A voice for the weak and needy

The Needs of Strangers, by Michael Ignatieff. New York: Elisabeth Sifton Books/Viking. 154 pp. $16.95. What does society as a whole owe its individual members? Michael Ignatieff, a Canadian scholar who lives in London, begins by considering his relationship to the old-age pensioners he observes on his street:

They are dependent on the state, not upon me, and we are both glad of it. Yet . . . this mediation walls us off from each other. We are responsible for each other, but we are not responsible to each other.

Author of ``A Just Measure of Pain: The Penitentiary in the Industrial Revolution, 1750-1850'' and co-editor of ``Wealth and Virtue: The Shaping of Classical Political Economy in the Scottish Enlightenment,'' Ignatieff is among the select and increasingly rare breed of academically trained social thinkers who approach their subject from a humanist's rather than a social scientist's perspective.

Ignatieff frames his questions with a passion and a precision that lead us to expect a more definitive answer than he will eventually provide. But as we follow his searching and beautifully written meditation on human needs, from the figure of Lear on the heath, emblem of poor ``forked'' humanity, through St. Augustine's insistence upon placing spiritual needs before material ones, to the debates sparked by the rise of capitalism in a secular society, we begin to understand why Ignatieff's goal is not to answer questions, but to discover which questions to ask.

The sense of solidarity that makes members of a society feel obliged to attend to the basic needs of the less fortunate among them is also a limitation on the absolute freedom of each individual -- just as laws limit absolute freedom.
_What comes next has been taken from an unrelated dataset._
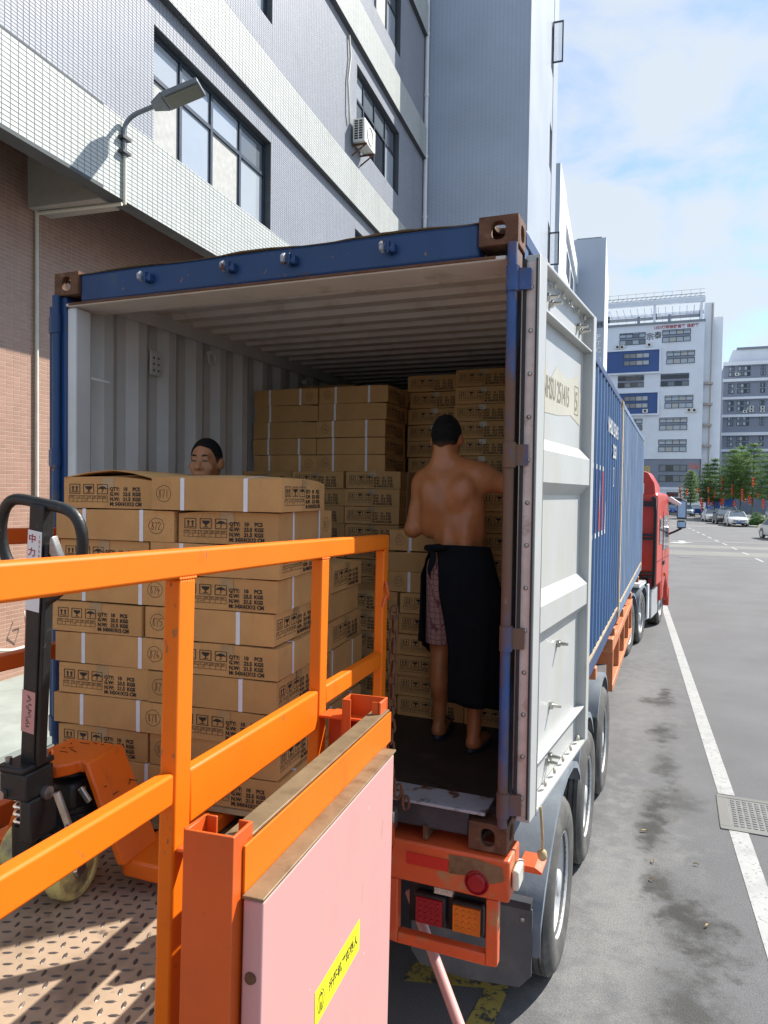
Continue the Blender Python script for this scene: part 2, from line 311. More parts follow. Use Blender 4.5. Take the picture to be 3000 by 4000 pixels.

For, indeed, absolute freedom would be absolute savagery, a return to the pitiable, unaccommodated status of Lear on the heath, a world where the weak have no recourse against the more powerful. As Ignatieff observes, with typical eloquence:

The pathos of need, like the pathos of all purely verbal claims to the justice or mercy of another, is that need is powerless to enforce its right. It justifies an entitlement only if the powerful understand themselves to be obliged by it.

But solidarity alone (like equality and fraternity without liberty) entails the denial or at least the minimalization of individual differences, and individual differences are bound up with a need as deep as the need for bread: the need to be loved, valued, and respected for one's special qualities as a unique individual.

As Lear learns from bitter experience, love demanded as a duty or entitlement is not worth having: It must be freely given.

Modern secular society accords us the freedom to choose, but does not grant us the certainty of knowing whether or not we have chosen rightly. Such certainty abides, in the words of St. Augustine, not in the city of man but in the city of God.

Can we live without this certainty? Ignatieff's moving chapter on St. Augustine and man's desire for transcendental faith is followed by an equally moving chapter on David Hume, the 18th-century Scottish philosopher and skeptic, whose life and death seemed to demonstrate that a man might live and die virtuously without the assurances of revealed religion. When Adam Smith published an admiring account of the serenity and cheerfulness of his unswervingly agnostic friend's last days, his pamphlet on Hume's death generated more controversy than his now more famous treatise on ``The Wealth of Nations.''

With Smith and Rousseau, subjects of Ignatieff's penultimate chapter, we come to the modern world of the secular state.

For even those of us who believe, with Augustine, in the primacy of religious needs would neither wish nor expect those needs to be fulfilled by the state or in the marketplace. (The only states that promise to satisfy all needs, Ignatieff reminds us, are those that have turned out to be totalitarian dystopias.)

Between Smith's vision of a free global marketplace, where the selfish desires of the few help produce benefits for all, and Rousseau's dream of the small, self-regulating republic, which safeguards freedom by attempting to moderate the extremes of inequality, modern political thought continues to pick its way.

Ignatieff's purpose is not to choose between Augustine and Hume or to map out the best pathway between the often-conflicting counsels of Smith and Rousseau. He urges, instead, that we become aware of the language in which we talk about these things. In order for needs to be articulated, understood, and met, we must strive to find a common language for talking about them.

In this book, Ignatieff has invoked the understanding, the wisdom, and the eloquence of some of the seminal thinkers in Western tradition to help revive a sense of what we are or should be talking about when we talk about the needs of strangers.

Merle Rubin reviews books regularly for the Monitor.